Bewaffnete Männer im Hafen von Sevastopol

EPA/ZURAB KURTSIKIDZE

Noch immer glauben die meisten Menschen, dass es nicht zu einem großen Krieg kommen wird, dass der Konflikt auf die Krim beschränkt bleibt. Aber mittlerweile traut sich niemand mehr, irgendetwas auszuschließen, da in den letzten Monaten immer genau das eingetreten ist, was man vorher als undenkbar bezeichnet hat. Die Quintessenz meiner Gespräche mit Ukrainern ist: Putin ist einfach verrückt und hat völlig den Bezug zur Realität verloren. Deshalb ist ihm alles zuzutrauen.

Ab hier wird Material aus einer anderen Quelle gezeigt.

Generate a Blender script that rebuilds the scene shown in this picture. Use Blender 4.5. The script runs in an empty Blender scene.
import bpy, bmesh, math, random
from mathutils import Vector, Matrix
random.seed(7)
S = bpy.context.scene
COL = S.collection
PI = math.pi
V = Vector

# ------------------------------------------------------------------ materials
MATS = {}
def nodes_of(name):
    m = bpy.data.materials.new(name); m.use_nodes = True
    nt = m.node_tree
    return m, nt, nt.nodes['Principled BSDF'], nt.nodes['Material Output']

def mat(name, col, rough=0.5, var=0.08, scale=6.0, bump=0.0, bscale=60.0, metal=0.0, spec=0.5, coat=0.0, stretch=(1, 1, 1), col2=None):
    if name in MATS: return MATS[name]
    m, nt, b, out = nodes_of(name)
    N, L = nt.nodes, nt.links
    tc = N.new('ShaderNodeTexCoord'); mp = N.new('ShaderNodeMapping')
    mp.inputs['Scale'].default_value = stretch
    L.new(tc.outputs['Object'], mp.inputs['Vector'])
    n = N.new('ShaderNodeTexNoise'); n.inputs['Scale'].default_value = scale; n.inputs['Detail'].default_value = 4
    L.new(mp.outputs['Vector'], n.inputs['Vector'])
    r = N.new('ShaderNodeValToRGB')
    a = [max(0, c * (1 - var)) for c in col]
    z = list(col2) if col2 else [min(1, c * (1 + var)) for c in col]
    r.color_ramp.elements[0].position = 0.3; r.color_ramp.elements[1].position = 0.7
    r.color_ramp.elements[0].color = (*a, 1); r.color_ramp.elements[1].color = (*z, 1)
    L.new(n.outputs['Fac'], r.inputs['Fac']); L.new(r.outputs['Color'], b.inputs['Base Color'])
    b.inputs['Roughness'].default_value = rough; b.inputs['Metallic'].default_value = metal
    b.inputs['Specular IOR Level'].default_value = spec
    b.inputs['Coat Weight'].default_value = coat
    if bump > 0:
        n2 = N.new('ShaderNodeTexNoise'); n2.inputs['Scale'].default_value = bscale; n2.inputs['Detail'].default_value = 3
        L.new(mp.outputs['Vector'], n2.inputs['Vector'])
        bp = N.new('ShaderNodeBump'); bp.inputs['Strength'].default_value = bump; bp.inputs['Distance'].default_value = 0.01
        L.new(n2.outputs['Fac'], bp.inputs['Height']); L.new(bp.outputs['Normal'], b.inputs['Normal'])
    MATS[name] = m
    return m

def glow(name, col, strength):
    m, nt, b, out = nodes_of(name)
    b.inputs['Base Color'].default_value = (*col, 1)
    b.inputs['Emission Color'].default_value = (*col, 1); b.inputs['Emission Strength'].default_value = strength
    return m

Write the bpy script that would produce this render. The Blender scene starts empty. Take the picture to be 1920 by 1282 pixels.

Und so stehen Männer im ganzen Land Schlange, um sich auf Mobilisierungslisten einzuschreiben. Nicht nur im Westen, sondern auch immer mehr im Osten der Ukraine, wo viele Menschen der Revolution im fernen Kiew skeptisch gegenüberstehen. Aber durch die De-Facto-Okkupation der Krim hat sich die Stimmung auch hier gewandelt. Neben den pro-russischen Demonstrationen stehen immer mehr Menschen auf der Straße, die für eine unabhängige Ukraine eintreten. Putin dürfte es so nicht geplant haben, aber er hilft gerade, die Ukraine zu einen. "Was für eine Ironie", sagt Maks und schlurft in Richtung Bett. "Ich muss mehr schlafen", murmelt er noch vor sich hin, bevor er die Türe schließt.